Why A Centrally-Planned Heroin Addiction Never Has A Hollywood Ending

The market rally has assuredly been more powerful than Morgan Stanley had anticipated, defying the weak fundamentals. Many have said they don’t think fundamentals will matter for the rest of this year. We have seen earnings estimates for the S&P500 decline recently, with notable pre-releases from Intel, FedEx, and Burberry among others, a rash of weak recent economic data including ISM and the underlying inventory build, jobs, PPI, industrial production, and the beginning of softer consumption on the consumer side after a strong August. Yet, the S&P total return index is at an all-time high. People can’t envision a catalyst to make fundamentals matter, they can’t envision a catalyst for earnings to come down, and they still think the “tradable rally” from positioning and policy will last. It well may last for a while more, but the disconnect from fundamentals can’t last forever.

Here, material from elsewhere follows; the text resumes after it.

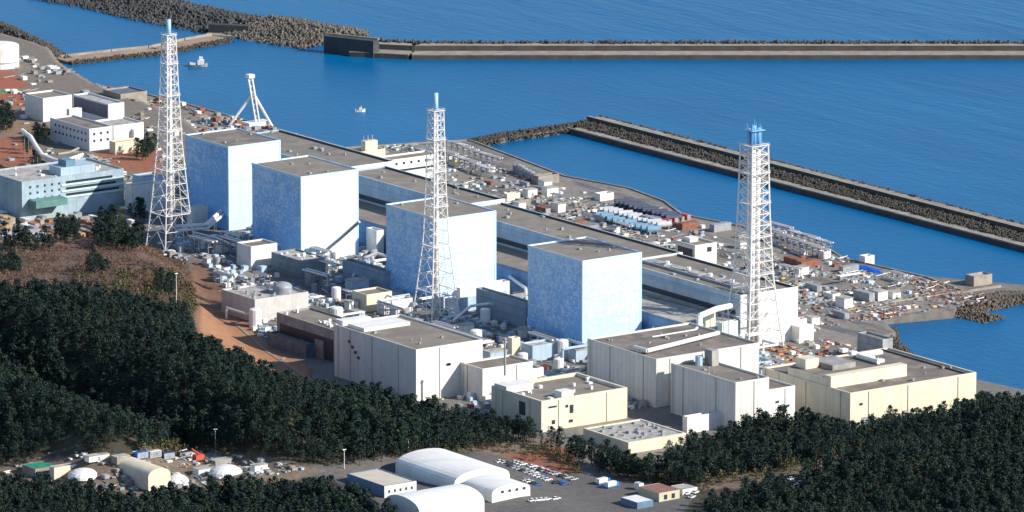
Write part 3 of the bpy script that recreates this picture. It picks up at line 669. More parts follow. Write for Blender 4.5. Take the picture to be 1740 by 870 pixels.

Via Morgan Stanley's Adam Parker: Behavioral Economics 101

Why were sales traders cheering a bad job report Friday before last? Because they were ready for another Pavlovian risk-on trade higher, and from all accounts they are getting what they wanted. We understand that, and we get that there can be a self-fulfilling prophecy, or “tradable” rally. We admit we were too dismissive of this mindset the past few weeks. We hope we learned the lesson for the future, but we’re not sure we’re that smart, so we will see. The question we try to ask ourselves when we walk in the office is, “Do we like stocks more today than we did a few weeks ago?” Every ounce of our experience says that we shouldn’t. Why? Because our view of earnings is not better, the consensus view of earnings is too high, and the market is materially higher than it was only a few weeks ago. Discipline says, no matter what the starting point, you should like things less now than you did then. We all know that the current “bad is good, good is good” mentality can’t persist. We all know that at some point, whether it is in a few days, weeks, or even months, the market will shift to a “bad is bad, and good is bad” psychology. It’s behavioral sciences 101. It always happens that way.

 

When will fundamentals matter again? We don’t know. Our guess is sometime between October earnings season and right after the US Presidential election. If not, our view that the market’s next double-digit move is down, not up, will be wrong by year-end, and we will have to moderate our stance or push out the timing of our expectations. We use a framework to establish our market view. The framework says earnings will be $99 for the S&P500, not the consensus view of $116. The framework also says that low and volatile earnings growth (S&P500 earnings grew roughly 0% quarter over quarter in the July quarter and are forecasted to decline both year-over-year and sequentially in the October quarter) and extreme interest rates are bad for multiples. Our conviction on our EPS outlook remains reasonably high today. Our conviction on the relevancy of the framework for market multiples over the next three months is clearly the issue at hand.

 

We don’t do heroin. We are sure the period of being high on heroin is “enjoyable.” Even one light beer is a mood enhancer for us. However, we try to see through to the other side of it and make a judgment that injecting heroin into our arms is not a good idea. What’s our point? We think the probability that we can end up in a benign interest rate environment goes down every time the Fed does more unconventional policy. That’s why it is called unconventional. We had thought that most investors would decide this “heroin” wasn’t worth it. We forgot about what it means to be an addict. We were wrong and clearly mis-calibrated the strike price of the Fed “put”. Maybe not ultimately wrong, and maybe not even by year-end, but for sure over the past few months we were wrong about the demand for this kind of artificial stimulus. We should have known when the economic data were clearly weaker and corporate profits plummeted during pre-release season in June and July that the market rally was about the promise of more unconventional policy. The central debate remains the same, though. Will equities continue to go higher simply because the specter of unlimited liquidity is there or will investors see through to the other side of the “high” and worry that we are going to be in an extreme interest rate environment for a while and that earnings growth will remain tepid? Often addicts know what they’re doing is wrong, but they do it anyway.

 

Manhattan is crowded. In our judgment, sentiment is decidedly bullish. Decidedly – both on the earnings outlook and the equity market. We know everyone likes to romanticize that they are a contrarian bull on an island by themselves, but trust us, that island is not vacant. It’s crowded. Like Manhattan crowded. (Actually, we just looked it up, and Manhattan, by density, is only the 13th most dense city on earth. Chennai, India is #1. This worldwide web thing is cool.) We have received several emails in the last week from investors with messages of the ilk that “we all know this will end in tears”, but for now, people are not at the rehab center.

People can’t envision a catalyst to make fundamentals matter, they can’t envision a catalyst for earnings to come down, and they still think the “tradable rally” from positioning and policy will last. It well may last for a while more, but the disconnect from fundamentals can’t last forever.